Monday, January 3, 2011

The DM’s Best Friend

I’m coming back from the last holidays, trying to catch up with my studies, job hunt, my games and a possible move to another town… so, please forgive me for the lack of posts in the those days (and for the short article today).

Well, by “DM’s Best Friend”, I’m not talking about the traditional +/-2 modifier from the 3rd Edition Dungeon Master Guide (where, I guess, the term was coined). I’m hinting here to what I believe to be a more universal mechanic, easily applicable to almost any RPG out there: rerolls.

Let’s face it, most players deeply enjoy rolling dice. Actually, in my gaming groups I can even find some players who flatly refuse (or see with great suspicions) any RPGs where you don’t roll dice to accomplish actions. Dices are fun, after all.

Another positive point for rerolls are its psychological effect on players. I’m not an expert at math or probabilities (nor are any players in my groups), so I don’t know the exactly difference between rolling a second time or just giving a bonus to the check, but I can tell you that by giving a another chance to a player I easily increase the tension and the fun at the table.

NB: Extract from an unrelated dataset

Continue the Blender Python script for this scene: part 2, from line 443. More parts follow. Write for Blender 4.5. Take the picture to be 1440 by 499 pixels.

Rerolls can simulate a thousand different situations, not necessarily covered by the game’s rules, but constantly reinforced by the genres that inspire most RPGs. A couple of examples used at my table:

Boons and curses: roll twice (or even, in rare cases, thrice) and take the worst result (or the better, in case of boons). Especially useful with unique curses and dooms tied to a setting or plot element, maybe an artifact (instead of a normal spell or power). Also a good fit for a more subtle kind of magic, like Tolkien’s Middle-Earth.

Divine interference: my favorite! It encourages the party to pay tribute to deities at city temples and to fear divine retribution, all without forcing the Game Master to summon avatars or others direct interventions.

Mastework weapons: rerolls can simulate an unique weapons (or tool, or instrument) of non-magical nature. Usually one reroll per combat (or scene) is more than enough to represent the finely balanced sword, forged by the greater blacksmith of the kingdom.

Tactical advantage: one or two rerolls can represent intense studies or research about a foe’s weakness. It can also simulate sudden changes at the battlefield (or a good plan).

Unique knacks or training: rerolls can be used to simulate special training with a great swordmaster, legendary archwizard or the classic prince of thieves.

Metagamely speaking, rerolls are also a great way to reward clever ideas or good roleplay. This approach is fitting for light-rule games (or gaming groups that prefer to stay away from such things as Action, Character or Fate Points).

Finally, it’s good to remember that the question of granting a reroll before or after the result of the action is described. I think both approaches can be used in the same game without any problem. A reroll that only can only be called before the action’s consequences are announced can denote a lesser advantage or boon (let’s call it a minor reroll), while the other may signify a greater dramatic or situational benefit (a major reroll) – this last option is a good fit for divine interventions.